◆ **Written problem**:
Transcribe the listing verbatim. Do not carry over any pictures.

◆ **Data**:
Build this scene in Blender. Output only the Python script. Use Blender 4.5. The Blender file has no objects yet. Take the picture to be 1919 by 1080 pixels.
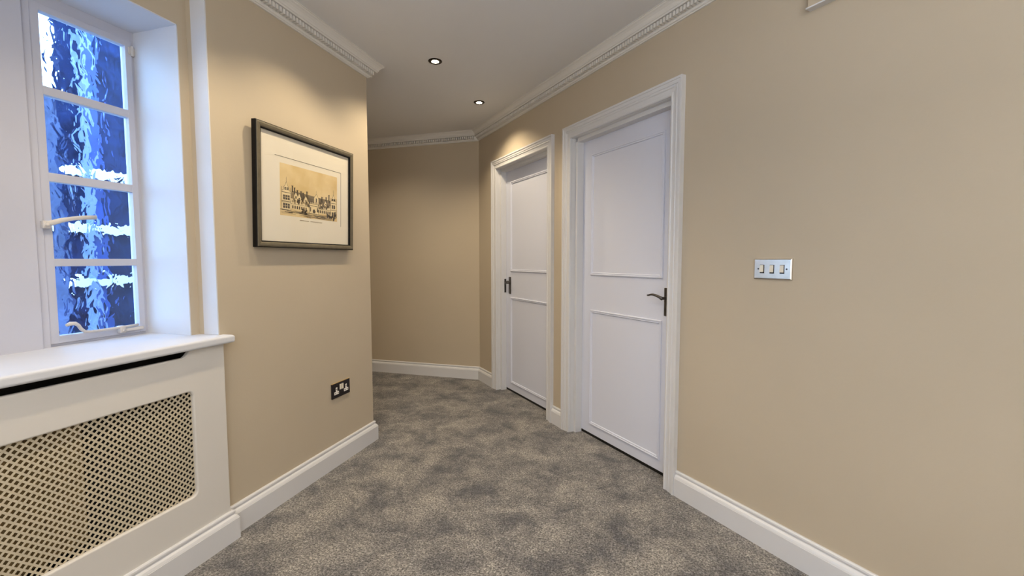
import bpy, bmesh, math, random
from mathutils import Vector, Matrix
random.seed(7)
sc = bpy.context.scene
COL = sc.collection
PI = math.pi

# ------------------------------------------------------------------ measured place (metres)
WL, YL, YB = 1.7063, 2.5161, 4.1277          # left wall x=-WL, its far end, back wall
CX, ANG = -1.5504, .7732                     # far right corner and bearing of the right wall
ZC = 2.451                                   # ceiling
RD = Vector((math.sin(ANG), -math.cos(ANG), 0))
RZ_RIGHT = math.atan2(RD.y, RD.x)
XA = -1.810                                  # alcove wall
XW = -2.056                                  # window plane
YE = 1.424                                   # far side of the alcove
YO = 0.30                                    # near side of the alcove
REV = 1.386                                  # far reveal
ZS = .887                                    # sill top
ZT = 2.148                                   # reveal head

# ------------------------------------------------------------------ materials
def lin(c):
    return tuple(((v/255)/12.92 if v/255 <= .04045 else ((v/255+.055)/1.055)**2.4) for v in c)

def newmat(name):
    m = bpy.data.materials.new(name); m.use_nodes = True
    nt = m.node_tree
    return m, nt, nt.nodes['Principled BSDF']

def paint(name, rgb, rough=.5, var=.03, vscale=2.5, bump=.0, bscale=180, metallic=0, spec=.5):
    m, nt, b = newmat(name)
    c = lin(rgb)
    tc = nt.nodes.new('ShaderNodeTexCoord')
    n = nt.nodes.new('ShaderNodeTexNoise'); n.inputs['Scale'].default_value = vscale; n.inputs['Detail'].default_value = 3
    nt.links.new(tc.outputs['Object'], n.inputs['Vector'])
    r = nt.nodes.new('ShaderNodeValToRGB')
    r.color_ramp.elements[0].position = .3; r.color_ramp.elements[1].position = .7
    r.color_ramp.elements[0].color = (*[v*(1-var) for v in c], 1)
    r.color_ramp.elements[1].color = (*[min(1, v*(1+var)) for v in c], 1)
    nt.links.new(n.outputs['Fac'], r.inputs['Fac'])
    nt.links.new(r.outputs['Color'], b.inputs['Base Color'])
    b.inputs['Roughness'].default_value = rough
    b.inputs['Metallic'].default_value = metallic
    b.inputs['Specular IOR Level'].default_value = spec
    if bump:
        n2 = nt.nodes.new('ShaderNodeTexNoise'); n2.inputs['Scale'].default_value = bscale; n2.inputs['Detail'].default_value = 2
        nt.links.new(tc.outputs['Object'], n2.inputs['Vector'])
        bp = nt.nodes.new('ShaderNodeBump'); bp.inputs['Strength'].default_value = bump; bp.inputs['Distance'].default_value = .002
        nt.links.new(n2.outputs['Fac'], bp.inputs['Height']); nt.links.new(bp.outputs['Normal'], b.inputs['Normal'])
    return m

M_WALL = paint('beige wall paint', (188, 175, 154), .62, .025, 1.8, .12, 90, spec=.25)
M_CEIL = paint('ceiling paint', (219, 219, 220), .8, .015, 1.5, spec=.2)
M_WHITE = paint('white gloss woodwork', (212, 212, 214), .32, .01, 3, .05, 40)
M_DOOR = paint('white satin door paint', (214, 218, 233), .38, .01, 2, .04, 60)
M_COVER = paint('off white cover paint', (212, 208, 202), .4, .015, 3, .03, 60)
M_CORN = paint('white plaster', (217, 214, 209), .7, .01, 4)
M_SASH = paint('white window paint darkened for shade', (186, 187, 198), .45, .02, 5, .1, 60)  # darker base colour stands in for shade in the deep opening
M_IVWH = paint('painted window ironmongery', (198, 192, 186), .45, .04, 30)
M_GRILLE = paint('cream lattice paint', (196, 184, 160), .5, .03, 8)
M_REV = paint('white reveal paint', (206, 208, 214), .5, .015, 4, .15, 30)
M_BRONZE = paint('dark bronze', (44, 35, 26), .35, .1, 30, metallic=.8)
M_PEWTER = paint('aged pewter handle', (92, 88, 86), .33, .15, 60, metallic=.85)
M_CHROME = paint('brushed chrome', (216, 208, 198), .34, .08, 25, metallic=1)
M_BLACK = paint('black', (12, 11, 10), .5)
M_BLKNICKEL = paint('black nickel plate', (40, 36, 40), .3, .1, 30, metallic=.4)
M_IVORY = paint('rocker ivory', (222, 214, 196), .35)
M_PLASTIC = paint('white plastic', (236, 232, 226), .4)
M_BRASS = paint('brass edge', (214, 186, 120), .3, metallic=.7)
M_TAUPE = paint('taupe frame face', (104, 96, 78), .5, .12, 40, metallic=.2)
M_FRBLACK = paint('frame black lacquer', (14, 12, 11), .6, spec=.2)
M_MAT = paint('cream mount board', (226, 218, 200), .8, .01, 6)
M_INK = paint('engraving ink', (74, 64, 50), .9)
M_SEPIA2 = paint('engraving mid tone', (136, 118, 88), .9)
M_PALE = paint('engraving pale stone', (226, 206, 160), .9)
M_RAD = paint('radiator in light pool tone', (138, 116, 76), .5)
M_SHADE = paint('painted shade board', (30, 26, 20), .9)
M_NAVY = paint('navy cladding', (24, 40, 76), .75, .6, 7, spec=.1)
M_BAR = paint('outdoor white bar', (235, 240, 245), .5)
M_SKYSTAND = paint('pale blue sky stand-in', (92, 106, 140), .8, .35, 3)
M_POST = paint('grey blue post', (120, 140, 175), .6)
M_BLUE = paint('bright blue panel', (28, 66, 140), .5, .3, 6)
M_PAVE = paint('outdoor paving', (150, 152, 158), .9, .1, 3)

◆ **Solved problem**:
Build this scene in Blender. Output only the Python script. Use Blender 4.5. The Blender file has no objects yet. Take the picture to be 1919 by 1080 pixels.
import bpy, bmesh, math, random
from mathutils import Vector, Matrix
random.seed(7)
sc = bpy.context.scene
COL = sc.collection
PI = math.pi

# ------------------------------------------------------------------ measured place (metres)
WL, YL, YB = 1.7063, 2.5161, 4.1277          # left wall x=-WL, its far end, back wall
CX, ANG = -1.5504, .7732                     # far right corner and bearing of the right wall
ZC = 2.451                                   # ceiling
RD = Vector((math.sin(ANG), -math.cos(ANG), 0))
RZ_RIGHT = math.atan2(RD.y, RD.x)
XA = -1.810                                  # alcove wall
XW = -2.056                                  # window plane
YE = 1.424                                   # far side of the alcove
YO = 0.30                                    # near side of the alcove
REV = 1.386                                  # far reveal
ZS = .887                                    # sill top
ZT = 2.148                                   # reveal head

# ------------------------------------------------------------------ materials
def lin(c):
    return tuple(((v/255)/12.92 if v/255 <= .04045 else ((v/255+.055)/1.055)**2.4) for v in c)

def newmat(name):
    m = bpy.data.materials.new(name); m.use_nodes = True
    nt = m.node_tree
    return m, nt, nt.nodes['Principled BSDF']

def paint(name, rgb, rough=.5, var=.03, vscale=2.5, bump=.0, bscale=180, metallic=0, spec=.5):
    m, nt, b = newmat(name)
    c = lin(rgb)
    tc = nt.nodes.new('ShaderNodeTexCoord')
    n = nt.nodes.new('ShaderNodeTexNoise'); n.inputs['Scale'].default_value = vscale; n.inputs['Detail'].default_value = 3
    nt.links.new(tc.outputs['Object'], n.inputs['Vector'])
    r = nt.nodes.new('ShaderNodeValToRGB')
    r.color_ramp.elements[0].position = .3; r.color_ramp.elements[1].position = .7
    r.color_ramp.elements[0].color = (*[v*(1-var) for v in c], 1)
    r.color_ramp.elements[1].color = (*[min(1, v*(1+var)) for v in c], 1)
    nt.links.new(n.outputs['Fac'], r.inputs['Fac'])
    nt.links.new(r.outputs['Color'], b.inputs['Base Color'])
    b.inputs['Roughness'].default_value = rough
    b.inputs['Metallic'].default_value = metallic
    b.inputs['Specular IOR Level'].default_value = spec
    if bump:
        n2 = nt.nodes.new('ShaderNodeTexNoise'); n2.inputs['Scale'].default_value = bscale; n2.inputs['Detail'].default_value = 2
        nt.links.new(tc.outputs['Object'], n2.inputs['Vector'])
        bp = nt.nodes.new('ShaderNodeBump'); bp.inputs['Strength'].default_value = bump; bp.inputs['Distance'].default_value = .002
        nt.links.new(n2.outputs['Fac'], bp.inputs['Height']); nt.links.new(bp.outputs['Normal'], b.inputs['Normal'])
    return m

M_WALL = paint('beige wall paint', (188, 175, 154), .62, .025, 1.8, .12, 90, spec=.25)
M_CEIL = paint('ceiling paint', (219, 219, 220), .8, .015, 1.5, spec=.2)
M_WHITE = paint('white gloss woodwork', (212, 212, 214), .32, .01, 3, .05, 40)
M_DOOR = paint('white satin door paint', (214, 218, 233), .38, .01, 2, .04, 60)
M_COVER = paint('off white cover paint', (212, 208, 202), .4, .015, 3, .03, 60)
M_CORN = paint('white plaster', (217, 214, 209), .7, .01, 4)
M_SASH = paint('white window paint darkened for shade', (186, 187, 198), .45, .02, 5, .1, 60)  # darker base colour stands in for shade in the deep opening
M_IVWH = paint('painted window ironmongery', (198, 192, 186), .45, .04, 30)
M_GRILLE = paint('cream lattice paint', (196, 184, 160), .5, .03, 8)
M_REV = paint('white reveal paint', (206, 208, 214), .5, .015, 4, .15, 30)
M_BRONZE = paint('dark bronze', (44, 35, 26), .35, .1, 30, metallic=.8)
M_PEWTER = paint('aged pewter handle', (92, 88, 86), .33, .15, 60, metallic=.85)
M_CHROME = paint('brushed chrome', (216, 208, 198), .34, .08, 25, metallic=1)
M_BLACK = paint('black', (12, 11, 10), .5)
M_BLKNICKEL = paint('black nickel plate', (40, 36, 40), .3, .1, 30, metallic=.4)
M_IVORY = paint('rocker ivory', (222, 214, 196), .35)
M_PLASTIC = paint('white plastic', (236, 232, 226), .4)
M_BRASS = paint('brass edge', (214, 186, 120), .3, metallic=.7)
M_TAUPE = paint('taupe frame face', (104, 96, 78), .5, .12, 40, metallic=.2)
M_FRBLACK = paint('frame black lacquer', (14, 12, 11), .6, spec=.2)
M_MAT = paint('cream mount board', (226, 218, 200), .8, .01, 6)
M_INK = paint('engraving ink', (74, 64, 50), .9)
M_SEPIA2 = paint('engraving mid tone', (136, 118, 88), .9)
M_PALE = paint('engraving pale stone', (226, 206, 160), .9)
M_RAD = paint('radiator in light pool tone', (138, 116, 76), .5)
M_SHADE = paint('painted shade board', (30, 26, 20), .9)
M_NAVY = paint('navy cladding', (24, 40, 76), .75, .6, 7, spec=.1)
M_BAR = paint('outdoor white bar', (235, 240, 245), .5)
M_SKYSTAND = paint('pale blue sky stand-in', (92, 106, 140), .8, .35, 3)
M_POST = paint('grey blue post', (120, 140, 175), .6)
M_BLUE = paint('bright blue panel', (28, 66, 140), .5, .3, 6)
M_PAVE = paint('outdoor paving', (150, 152, 158), .9, .1, 3)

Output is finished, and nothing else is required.